>> start DATA SECTION
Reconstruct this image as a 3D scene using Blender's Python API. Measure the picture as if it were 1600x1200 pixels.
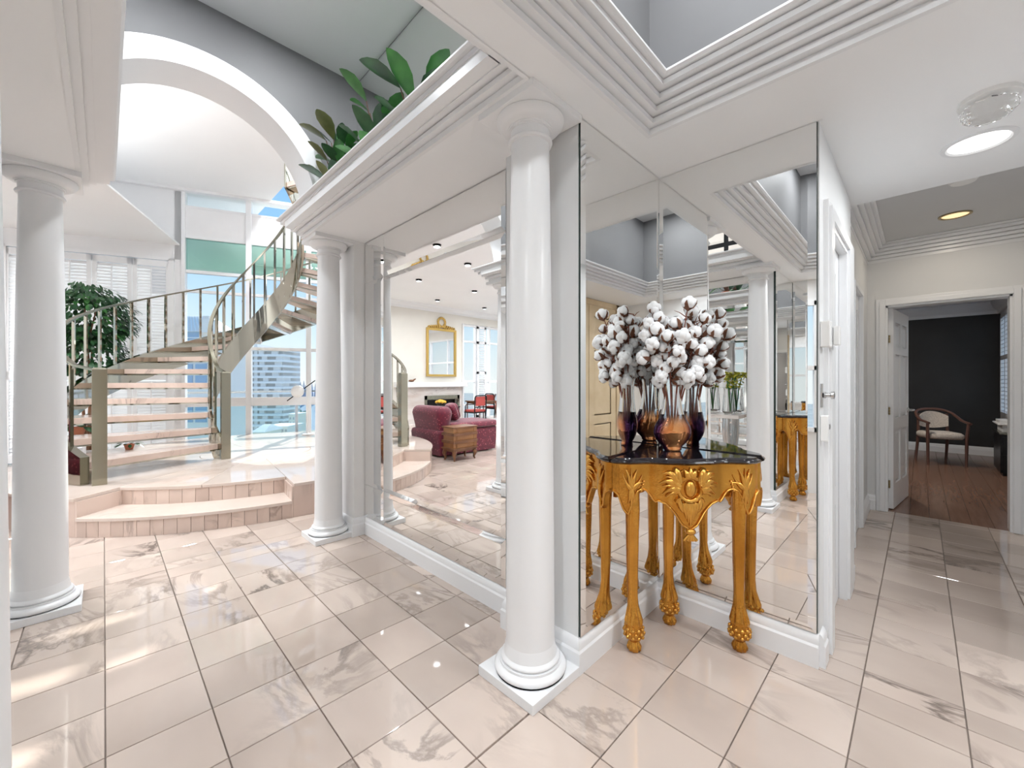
import bpy, bmesh, math, random
from math import sin, cos, pi, sqrt, atan2, radians
from mathutils import Vector, Matrix
for o in list(bpy.data.objects): bpy.data.objects.remove(o)
SC = bpy.context.scene
COL = SC.collection
R = random.Random(7)
H = 1.31            # eye height in metres; all plan numbers below are in eye heights

# ------------------------------------------------------------------ camera
cd = bpy.data.cameras.new('camera'); cam = bpy.data.objects.new('camera', cd); COL.objects.link(cam)
cd.sensor_width = 36.0; cd.lens = 36.0*638/1600; cd.shift_y = -4/1600
cd.clip_start = 0.02; cd.clip_end = 3000
cam.location = (0, 0, H); cam.rotation_euler = (pi/2, 0, -pi/4)
SC.camera = cam
# ------------------------------------------------------------------ view, sky, sun
SC.view_settings.view_transform = 'Standard'; SC.view_settings.look = 'None'
SC.view_settings.gamma = 1.0; SC.view_settings.use_curve_mapping = False
SC.view_settings.exposure = 0.13
SUN_EL, SUN_AZ = radians(36), radians(35)      # azimuth from +Y towards +X
world = bpy.data.worlds.new('sky'); SC.world = world; world.use_nodes = True
wn = world.node_tree.nodes; wl = world.node_tree.links; wn.clear()
tcw = wn.new('ShaderNodeTexCoord'); sx_ = wn.new('ShaderNodeSeparateXYZ'); wl.new(tcw.outputs['Generated'], sx_.inputs[0])
rw = wn.new('ShaderNodeValToRGB'); ew = rw.color_ramp.elements
for q in range(3): ew.new(.5)
for q, (p, c) in zip(ew, ((.0,(.92,.95,.98)),(.09,(.74,.87,.98)),(.27,(.36,.63,.98)),(.5,(.23,.50,.94)),(1.0,(.15,.38,.85)))): q.position = p; q.color = (*c, 1)
bg = wn.new('ShaderNodeBackground'); wo = wn.new('ShaderNodeOutputWorld'); bg.inputs['Strength'].default_value = 1.05
wl.new(sx_.outputs['Z'], rw.inputs[0]); wl.new(rw.outputs[0], bg.inputs['Color']); wl.new(bg.outputs[0], wo.inputs[0])
sd = bpy.data.lights.new('sun', 'SUN'); sd.energy = 6.5; sd.angle = radians(0.6); sd.color = (1, .96, .9)
sun = bpy.data.objects.new('sun', sd); COL.objects.link(sun)
sv = Vector((sin(SUN_AZ)*cos(SUN_EL), cos(SUN_AZ)*cos(SUN_EL), sin(SUN_EL)))
sun.rotation_euler = sv.to_track_quat('Z', 'Y').to_euler(); sun.location = sv*30
cy = SC.cycles
cy.max_bounces = 14; cy.diffuse_bounces = 6; cy.glossy_bounces = 8; cy.transmission_bounces = 10; cy.transparent_max_bounces = 16
cy.sample_clamp_indirect = 5.0; cy.blur_glossy = 0.5
LAMP = 2.05          # overall level of the lamps in the rooms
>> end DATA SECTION
- **YOUR OBJECTIVE**
From the data above, copy each line that has the string "scene".

- **REPLY**
Reconstruct this image as a 3D scene using Blender's Python API. Measure the picture as if it were 1600x1200 pixels.
SC = bpy.context.scene